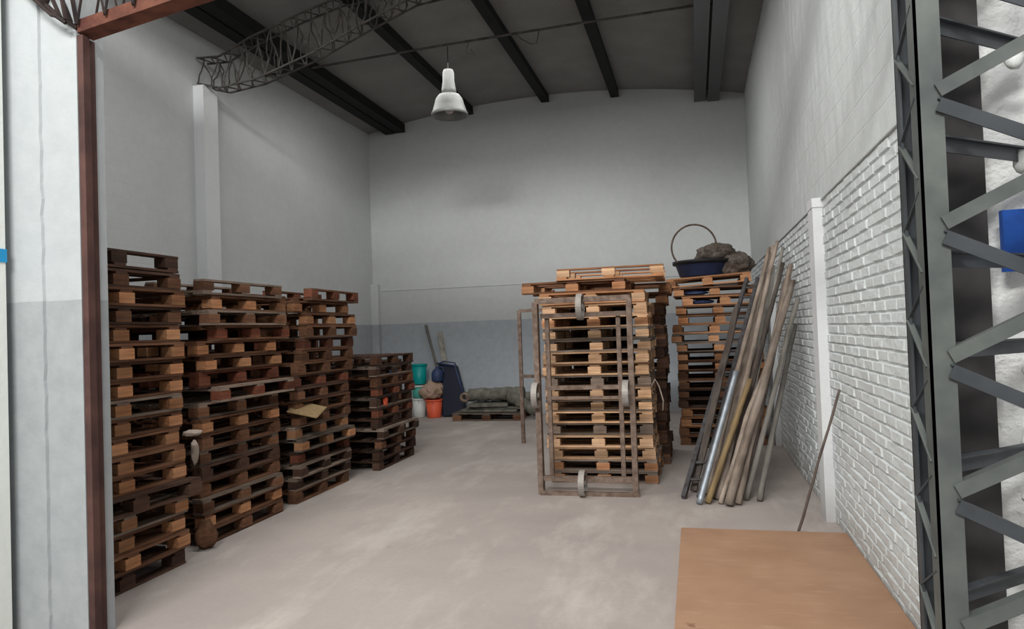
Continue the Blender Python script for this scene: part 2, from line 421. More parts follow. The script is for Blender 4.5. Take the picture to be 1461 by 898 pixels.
for yy in (3.42, 3.5):
    for a, b in (((-3.52, 3.66), (-3.62, 3.72)), ((-3.62, 3.72), (-3.80, 3.88)), ((-3.80, 3.88), (-4.1, 4.2)), ((-3.5, 4.05), (-3.78, 4.15)), ((-3.56, 3.70), (-3.66, 3.96)), ((-3.66, 3.96), (-3.74, 3.84)), ((-3.74, 3.84), (-3.86, 4.1)), ((-3.52, 3.68), (-3.55, 4.0))):
        mb.tube([Vector((a[0], yy, a[1]))-off, Vector(((a[0]+b[0])/2, yy-.02, (a[1]+b[1])/2+.01))-off, Vector((b[0], yy, b[1]))-off], .013, 6)
obj('end_rods', mb, M['rustdark'], t)

# rusty door post
mb = MB(); mb.box(0, .042, -.02, -.008, 0, 3.62); mb.box(0, .012, -.008, .10, 0, 3.62); mb.box(.034, .042, -.008, .03, 0, 3.62)
o = obj('door_post', mb, M['rustpost']); o.location = (-3.528, 3.525, 0)
tag(o, 'tall rusty brown steel post at the inner edge of the white pier', 'post')

# tie cable across the ceiling
mb = MB(); pts = []
for i in range(41):
    x = XL+(XR-XL)*i/40; pts.append((x, 10.8, 6.27+.022*(x-XL)+.03*math.sin((x-XL)/8*PI)))
mb.tube(pts, .02, 8)
mb.tube([(-2.55, 10.8, 6.41), (-2.45, 10.8, 6.3), (-2.3, 10.8, 6.2), (-2.2, 10.8, 6.2), (-2.15, 10.8, 6.42)], .008, 6)
mb.tube([(-3.3, 10.8, 6.38), (-3.35, 10.8, 6.2), (-3.2, 10.8, 6.15), (-3.28, 10.8, 6.25)], .006, 6)
tag(obj('tie_rod', mb, M['trussgrey'], smooth=True), 'thin grey rod with dangling wire crossing under the ceiling', 'rod')

# lamp
lp = thing('hanging_lamp', 'silver bell-shaped industrial lamp hanging from the roof', 'lamp', (-3.66, 10.8, 5.22))
mb = MB(); mb.tube([(0, 0, .72), (0, 0, 1.12)], .008, 6); obj('hanger_rod', mb, M['cable'], lp)
mb = MB(); mb.lathe([(.02, .75), (.075, .74), (.09, .70), (.095, .55), (.115, .42), (.12, .34), (.02, .34)]); obj('housing', mb, M['lampshade'], lp, True)
mb = MB(); mb.lathe([(.12, .345), (.17, .33), (.215, .27), (.24, .18), (.27, .08), (.29, .045), (.295, .0), (.285, .0), (.262, .08), (.23, .18), (.205, .26), (.165, .32), (.11, .335)], n=40, close=True); obj('lamp_shade', mb, M['lampshade'], lp, True)
mb = MB(); mb.lathe([(.02, .33), (.05, .28), (.09, .2), (.09, .12), (.05, .05), (.005, .04)]); obj('bulb', mb, M['bulb'], lp, True)

# ------------------------------------------------------------------ pallets
PH = .135; PL = 1.2; PW = 1.12
def pallet_meshes(seed):
    rd = random.Random(seed); j = lambda a: rd.uniform(-a, a)
    mb = MB()
    ny = 7; w = .105
    for i in range(ny):                      # top boards along x
        y = -PW/2+w/2+(PW-w)*i/(ny-1)+(0 if i in (0, ny-1) else j(.015))
        if i in (2, 4) and rd.random() < .25: continue
        mb.box(-PL/2+j(.008), PL/2+j(.008), y-w/2+j(.006), y+w/2+j(.006), .114+j(.001), .133)
    for x in (-PL/2+.06, 0, PL/2-.06): mb.box(x-.055, x+.055, -PW/2, PW/2, .096, .1135)
    deck = mb.mesh('top_deck')
    mb = MB(); mb.box(-.073, .073, -.05, .05, .018, .0955); blk = mb.mesh('block')
    sk = MB(); sk.box(-PL/2+j(.006), PL/2+j(.006), -.05+j(.004), .05+j(.004), .0, .0175); skm = sk.mesh('bottom_board')
    pos = []
    for x in (-PL/2+.075, 0, PL/2-.075):
        for y in (-PW/2+.052, 0, PW/2-.052): pos.append((x+j(.008), y+j(.004), 0))
    return deck, blk, skm, pos
PV = [pallet_meshes(100+i) for i in range(6)]
def with_mat(me, mat):
    m = me.copy(); m.materials.clear(); m.materials.append(mat); return m
_cache = {}
def proto_pallet(v, deckm, blockm):
    key = (v, deckm, blockm)
    if key in _cache: return _cache[key]
    d, b, s, pos = PV[v]
    r = (with_mat(d, M[deckm]), with_mat(b, M[blockm]), with_mat(s, M[deckm]), pos); _cache[key] = r
    return r
CN = {'pale': 'pale pine', 'orange': 'orange-brown', 'brown': 'brown', 'dark': 'dark brown', 'grey': 'greyish', 'red': 'reddish-brown'}
def pallet(loc, rot, deckm, blockm, label, group, tilt=(0, 0), v=None, flip=False):
    v = random.randrange(6) if v is None else v
    d, b, s, pos = proto_pallet(v, deckm, blockm)
    t = thing('wooden_pallet', label, 'pallet', loc, rot, group); t.rotation_euler = (tilt[0]+(PI if flip else 0), tilt[1], rot)
    if flip: t.location.z += .135
    obj('top_deck', d, None, t)
    for p in pos: o = obj('block', b, None, t); o.location = p
    for y in (-PW/2+.052, 0, PW/2-.052): o = obj('bottom_board', s, None, t); o.location = (0, y, 0)
    return t
ORD = ['bottom', 'second', 'third', 'fourth', 'fifth', 'sixth', 'seventh', 'eighth', 'ninth', 'tenth', 'eleventh', 'twelfth', 'thirteenth', 'fourteenth', 'fifteenth', 'sixteenth', 'seventeenth', 'eighteenth', 'nineteenth']
def stack(cx, cy, rot, n, where, group, pal, z0=0, jx=.03, jy=.03, over=None, pitch=PH, topmost=True):
    over = over or {}; z = z0
    for i in range(n):
        o = over.get(i, {})
        dm, bmn = random.choice(pal) if 'mat' not in o else o['mat']
        x = cx+random.uniform(-jx, jx)+o.get('dx', 0); y = cy+random.uniform(-jy, jy)+o.get('dy', 0)
        if i == n-1 and topmost: lab = f'{CN[bmn]} pallet on top of {where}'
        elif i == 0: lab = f'{CN[bmn]} pallet on the floor under {where}'
        else: lab = f'{CN[bmn]} pallet, {ORD[i]} from the floor in {where}'
        pallet((x, y, z), rot+random.uniform(-.02, .02)+o.get('rz', 0), dm, bmn, lab, group, tilt=o.get('tilt', (0, 0)), flip=o.get('flip', False))
        z += pitch+o.get('gap', .0005)
    return z
R90 = PI/2
GL = 'pallets stacked along the left wall'
PA = [('brown', 'orange'), ('brown', 'orange'), ('brown', 'orange'), ('grey', 'orange'), ('dark', 'brown')]
PB = [('brown', 'brown'), ('brown', 'red'), ('grey', 'brown'), ('brown', 'orange'), ('dark', 'dark')]
PC_ = [('brown', 'brown'), ('dark', 'dark'), ('dark', 'brown'), ('grey', 'dark'), ('dark', 'red')]
PDk = [('dark', 'dark'), ('dark', 'brown')]
XA = -3.98-PW/2
stack(XA, 4.31, R90, 17, 'the stack beside the rusty post', GL, PA,
      over={0: dict(mat=('dark', 'dark')), 4: dict(dx=.07, dy=.08, rz=-.05, mat=('dark', 'dark')), 16: dict(dx=.0)})
XB = -4.14-PW/2
stack(XB, 5.92, R90, 17, 'the second stack from the rusty post', GL, PB,
      over={9: dict(dx=.07, dy=.10, mat=('grey', 'red')), 10: dict(mat=('red', 'red')), 11: dict(mat=('brown', 'orange')), 12: dict(mat=('brown', 'orange')), 16: dict(flip=True, dy=.1), 15: dict(dy=.16, mat=('brown', 'orange')), 14: dict(dx=.05, dy=.05, mat=('grey', 'brown')), 13: dict(dy=.18), 2: dict(dx=.05), 5: dict(dx=-.05)})
XC = -4.13-PW/2
stack(XC, 7.42, R90, 16, 'the third stack from the rusty post', GL, PC_,
      over={15: dict(dy=.1, mat=('brown', 'orange')), 14: dict(dy=.2, mat=('brown', 'orange')), 13: dict(dy=.2), 12: dict(dy=.2, mat=('brown', 'red')), 11: dict(dy=.2), 10: dict(dy=.1), 4: dict(dx=.05, mat=('grey', 'orange')), 5: dict(mat=('grey', 'orange'))})
pallet((XC+.02, 7.72, 16*PH+.011), R90+.03, 'brown', 'red', 'upturned reddish-brown pallet topping the third stack from the rusty post', GL, flip=True)
XD = -4.03-PW/2
stack(XD, 9.20, R90, 11, 'the low stack nearest the buckets', GL, PC_, over={3: dict(dx=.06), 10: dict(mat=('dark', 'brown'))})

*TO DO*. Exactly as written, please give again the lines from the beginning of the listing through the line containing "tag(o, 'tall rusty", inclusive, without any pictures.

*COMPLETED EXERCISE*.
Continue the Blender Python script for this scene: part 2, from line 421. More parts follow. The script is for Blender 4.5. Take the picture to be 1461 by 898 pixels.
for yy in (3.42, 3.5):
    for a, b in (((-3.52, 3.66), (-3.62, 3.72)), ((-3.62, 3.72), (-3.80, 3.88)), ((-3.80, 3.88), (-4.1, 4.2)), ((-3.5, 4.05), (-3.78, 4.15)), ((-3.56, 3.70), (-3.66, 3.96)), ((-3.66, 3.96), (-3.74, 3.84)), ((-3.74, 3.84), (-3.86, 4.1)), ((-3.52, 3.68), (-3.55, 4.0))):
        mb.tube([Vector((a[0], yy, a[1]))-off, Vector(((a[0]+b[0])/2, yy-.02, (a[1]+b[1])/2+.01))-off, Vector((b[0], yy, b[1]))-off], .013, 6)
obj('end_rods', mb, M['rustdark'], t)

# rusty door post
mb = MB(); mb.box(0, .042, -.02, -.008, 0, 3.62); mb.box(0, .012, -.008, .10, 0, 3.62); mb.box(.034, .042, -.008, .03, 0, 3.62)
o = obj('door_post', mb, M['rustpost']); o.location = (-3.528, 3.525, 0)
tag(o, 'tall rusty brown steel post at the inner edge of the white pier', 'post')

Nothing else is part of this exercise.